The Medium is the Message: The Subtle Danger of Too Much Time Online

Our friends over at FOSI (Family Online Safety Institute) recently made a video about how the Internet is used in homes throughout the world. There are a lot of informative statistics used here.

Many of the stats mentioned point to a hidden danger of increased Internet use: how online media impacts how we use our time.

  • Young people spend seven and a half hours per day with some kind of media, and over 10 hours if you include multitasking.
  • Total media exposure in the average household is nearly 10 hours, but that jumps to over 12 hours in households without rules.
  • Today 99% of children ages 8-17 access the Internet.
  • Nearly one-third of teens say being unplugged from technology makes them feel more “stressed.”
  • About four out of 10 tweens and teens visit a social networking site (like Facebook or MySpace) at least once a day.

More and more psychologists and sociologists are asking the question: With so many young people feeding their brains on a regular diet of online videos, Facebook, massive multiplayer games, instant messages, and Web browsing, how is this impacting the way they relate to others and see the world around them?

Being a parent of kids in the Internet generation is as much about examining online culture as it is about filtering online content.
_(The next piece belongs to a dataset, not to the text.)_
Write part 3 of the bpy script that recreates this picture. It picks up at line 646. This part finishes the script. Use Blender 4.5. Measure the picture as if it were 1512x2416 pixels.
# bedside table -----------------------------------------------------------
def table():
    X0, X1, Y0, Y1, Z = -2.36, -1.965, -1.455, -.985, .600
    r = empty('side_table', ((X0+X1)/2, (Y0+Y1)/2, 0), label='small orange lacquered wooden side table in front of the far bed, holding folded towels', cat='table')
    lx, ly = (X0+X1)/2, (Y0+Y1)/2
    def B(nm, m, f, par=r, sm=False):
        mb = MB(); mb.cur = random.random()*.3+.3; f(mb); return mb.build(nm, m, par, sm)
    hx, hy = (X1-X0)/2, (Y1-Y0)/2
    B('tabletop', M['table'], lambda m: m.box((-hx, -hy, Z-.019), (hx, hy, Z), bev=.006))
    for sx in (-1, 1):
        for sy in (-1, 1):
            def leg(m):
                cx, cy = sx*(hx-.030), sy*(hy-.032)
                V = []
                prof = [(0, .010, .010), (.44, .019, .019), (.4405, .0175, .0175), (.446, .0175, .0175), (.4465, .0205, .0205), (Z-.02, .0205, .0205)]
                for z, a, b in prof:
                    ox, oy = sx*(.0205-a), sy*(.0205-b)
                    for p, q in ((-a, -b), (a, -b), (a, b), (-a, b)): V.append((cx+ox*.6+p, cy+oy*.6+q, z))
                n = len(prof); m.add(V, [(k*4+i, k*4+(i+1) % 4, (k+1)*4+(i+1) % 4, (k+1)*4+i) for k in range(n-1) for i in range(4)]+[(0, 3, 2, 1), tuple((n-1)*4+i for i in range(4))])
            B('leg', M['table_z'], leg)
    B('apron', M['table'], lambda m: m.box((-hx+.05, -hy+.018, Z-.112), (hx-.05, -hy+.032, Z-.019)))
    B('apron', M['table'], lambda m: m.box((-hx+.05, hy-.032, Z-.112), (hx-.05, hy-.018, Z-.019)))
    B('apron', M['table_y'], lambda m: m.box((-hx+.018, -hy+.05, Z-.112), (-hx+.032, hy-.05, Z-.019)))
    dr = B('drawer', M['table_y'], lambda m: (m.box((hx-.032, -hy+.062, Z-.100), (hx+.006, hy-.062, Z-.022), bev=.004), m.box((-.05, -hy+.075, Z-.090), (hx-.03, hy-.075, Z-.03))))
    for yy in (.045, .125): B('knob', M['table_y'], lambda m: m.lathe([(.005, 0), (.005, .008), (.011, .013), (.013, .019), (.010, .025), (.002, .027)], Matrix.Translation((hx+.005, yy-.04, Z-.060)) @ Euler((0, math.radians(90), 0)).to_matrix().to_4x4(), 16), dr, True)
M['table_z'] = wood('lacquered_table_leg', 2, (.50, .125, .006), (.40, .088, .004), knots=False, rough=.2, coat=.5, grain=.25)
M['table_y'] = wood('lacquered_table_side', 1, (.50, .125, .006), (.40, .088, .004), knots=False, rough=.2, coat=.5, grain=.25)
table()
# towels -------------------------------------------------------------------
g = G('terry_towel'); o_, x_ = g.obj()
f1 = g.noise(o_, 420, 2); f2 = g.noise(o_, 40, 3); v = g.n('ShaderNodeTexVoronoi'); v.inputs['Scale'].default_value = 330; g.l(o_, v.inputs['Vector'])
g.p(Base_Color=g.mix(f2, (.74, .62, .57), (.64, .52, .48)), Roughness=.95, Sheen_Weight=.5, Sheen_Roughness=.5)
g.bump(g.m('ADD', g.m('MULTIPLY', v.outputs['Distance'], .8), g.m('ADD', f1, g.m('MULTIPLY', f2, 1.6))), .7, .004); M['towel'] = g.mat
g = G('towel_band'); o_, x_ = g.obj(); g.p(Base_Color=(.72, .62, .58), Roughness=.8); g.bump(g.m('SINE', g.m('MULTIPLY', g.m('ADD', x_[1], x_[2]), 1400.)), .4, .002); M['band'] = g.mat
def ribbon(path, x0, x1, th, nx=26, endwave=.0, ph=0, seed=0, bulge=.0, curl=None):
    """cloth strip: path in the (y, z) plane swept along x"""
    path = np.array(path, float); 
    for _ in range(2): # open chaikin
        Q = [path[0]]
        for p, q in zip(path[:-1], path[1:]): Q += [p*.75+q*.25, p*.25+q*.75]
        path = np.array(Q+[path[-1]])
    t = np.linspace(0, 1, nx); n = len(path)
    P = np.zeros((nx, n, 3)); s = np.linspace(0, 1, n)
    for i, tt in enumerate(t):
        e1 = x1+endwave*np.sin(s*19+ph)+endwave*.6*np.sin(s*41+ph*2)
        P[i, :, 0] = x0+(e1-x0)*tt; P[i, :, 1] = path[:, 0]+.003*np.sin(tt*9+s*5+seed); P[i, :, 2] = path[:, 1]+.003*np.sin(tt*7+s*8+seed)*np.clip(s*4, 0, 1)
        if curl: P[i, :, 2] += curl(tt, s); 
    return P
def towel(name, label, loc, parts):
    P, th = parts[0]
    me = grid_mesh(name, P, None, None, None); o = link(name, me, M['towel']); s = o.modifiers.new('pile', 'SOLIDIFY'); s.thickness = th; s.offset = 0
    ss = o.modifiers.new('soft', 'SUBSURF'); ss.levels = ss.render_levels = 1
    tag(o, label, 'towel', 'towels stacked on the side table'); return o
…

Of course, the Internet is loaded with bad content, but if this is our only concern, we miss the subtle dangers of too much time with technology.

It is helpful for parents to be reminded of the words of Marshall McLuhan written nearly 50 years ago: “The medium is the message.” What did he mean by that? Often we can readily identify harmful messages found online, but we overlook the medium, i.e. the character of Internet itself.

For instance, when TVs became more commonplace, which of these had a greater social impact: a particular news story about a crime being committed across town, or the fact that families could hear about that crime as they ate their dinners? Similarly, which has greater impact today: the fact that the latest game has sexually provocative content, or that kids can now escape for hours into virtual worlds at the click of a mouse? What should grab our attention more: our child being harassed by a classmate on Facebook, or the fact that our child feels “stressed” when they haven’t spent several hours chatting on Facebook each day?

The time is ripe for parents to consider both the messages and the medium of the Internet, helping kids and teens to find a balance of online and offline life.